I am still haunted by my decision, when I was younger, to witness two lawful executions of heinous convicted murderers

But aside from that, I believe these zealots hope we will watch this obscenity and as a result lose our reason and launch unwise and stupid attacks on them, which will end in our moral and physical defeat.

Some people are already falling into this trap.

I have never doubted for a moment that Russia is aiding the rebels in Ukraine with men and munitions, though this is difficult to prove.

What puzzles me is that so many do not seem to suspect that the USA and other Nato countries are likewise helping Ukraine’s shambolic army fight the war we urged them to start.

How naive can you be?

The American threats to arm Kiev’s forces may already have been carried out, but by deniable and indirect routes (as happened  in Afghanistan).

I continue to be amazed at the enthusiasm in this country for getting involved in the third major European war in a century.

What do we hope to gain?

It is only to be expected that the Sunni monarchies are indistinguishable from IS. Abu Bakr al-Baghdadi has not made up Sharia Law. It already existed. He learned it as it was and is lived out by, in and as the Sunni monarchies. That is what we are fighting for. Even, although with Bahrain it is one of the least worst, in Jordan.

Every time that you hear of an IS atrocity, then ask yourself if it could not have been perpetrated by any of the states for which we are fighting while we stubbornly refuse any alliance with Iran, Syria, and the coalition around Hezbollah.

For all the faults of those on the latter list, they do not do the things that IS does. Those things are also done in and by the states to the maintenance of which we have committed our blood and treasure. The states from which IS learned everything that it knows. The states the leader among which was behind the events of 11th September 2001. As, of course, we knew on that day.

I am not aware that this country has any military obligation to Ukraine. Nor to the Gulf monarchies that created IS and which are indistinguishable from it. This street is full of teenage boys, and so is my church. They are my friends' and neighbours' sons, and they are my friends and neighbours. They are not being sent to die, either for the House of Saud, or for the flame-keepers of Stepan Bandera.

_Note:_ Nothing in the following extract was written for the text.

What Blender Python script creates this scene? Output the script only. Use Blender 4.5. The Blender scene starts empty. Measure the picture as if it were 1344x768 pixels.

Minorities in Transcarpathia and Bessarabia are refusing to fight for Kiev. They are fleeing abroad, or tearing up their call-up papers. Kiev, meanwhile, has legislated to shoot deserters from among its teenage conscripts. You and I will no doubt have paid for the bullets.

Perhaps we ought to offer asylum to these deserters and refuseniks? But then, what about when we have our own? Our young men will refuse to be sent to die for Svoboda and Pravy Sektor. And our young men will refuse to be sent to die for one branch of the Wahhabi against another. In both cases, they will be right.